I'm curious how I should go about structuring hitboxes and hurtboxes for my actors. For context, I'm developing a game engine in OpenGL, using C# and OpenTK. I have developed a working skeletal animation system, which loads animations using Assimp, and then passes BoneIDs, BoneWeights, and Transform matrices to the Vertex shader, which calculates all vertex deforms appropriately for the current animation keyframe (or current interpolation between keyframes).

Is there a set standard for calculating collision in animations? I'd prefer to continue using Assimp, which means using standard, recognizable animation formats that my engine can load in, so I'd rather not store any collision data in the animation files, unless there is a precedent for this or room for metadata or something.

My current thoughts: One option would be to calculate the hitboxes and hurtboxes upon loading an animation, and have a mapping that determines which meshes are hitboxes and which are hurtboxes.
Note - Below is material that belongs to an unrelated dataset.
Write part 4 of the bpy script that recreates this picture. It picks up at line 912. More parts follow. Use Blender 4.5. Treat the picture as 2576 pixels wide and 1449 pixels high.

The second option would be to create a new file format where I store my hitboxes and hurtboxes in a way that is similar to animation files (minus bone weights, since I'll just be transforming the scale/position of axis-aligned rectangles), where I can determine keyframes for hitboxes and hurtboxes, then interpolate based off of these to get the current collision box for each frame. I could combine the two options by automatically generating these files from the animations, then editing them manually until they are reasonable.

Am I on the right track, or are there smarter ways of going about this? I don't want to reinvent the wheel if there are better options available.


1 Answer 1


Is there a set standard for calculating collision in animations?

No, not really. It largely ends up depending on what you want out of the system.

I'd generally suggest you store the bounding information in the mesh, not the animation, and just weight the bounding primitives similarly to the way you weight the bones. This means the animation can be reused on similar characters of different girth (thicker arms, for example) more easily.

If you just want reasonably accurate, tight-fitting oriented boxes/capsules/rectangles around the actual limbs and body of the character, it's probably reasonable to compute those boxes by processing the bounds of all vertices affected by a given bone ID (that is, all the vertices weighted to the forearm bone are used to compute the bounding capsule of the forearm in the mesh).

However, it may ultimately be easier to just author the collision capsules directly into the mesh, tagged so you can process them appropriately during export/import. Authoring capsules in modelling tools is pretty easy, and this gives you the flexibility of making some special capsules that fit more loosely for special attacks, or the like.

Animations can include metadata for enabling or disabling particular collision capsules (or perhaps just specific collision responses) during the animation, if needed. You may need to export that as a sidecar file.

Basically, you're on a reasonable track. Both of your options are viable, although what I would prefer is probably closer to the second choice. And even if you do the first option you listed I'd recommend trying to do that computation when you export rather than when you load into the game, since it won't change between then and you'll save your users a bit of load time.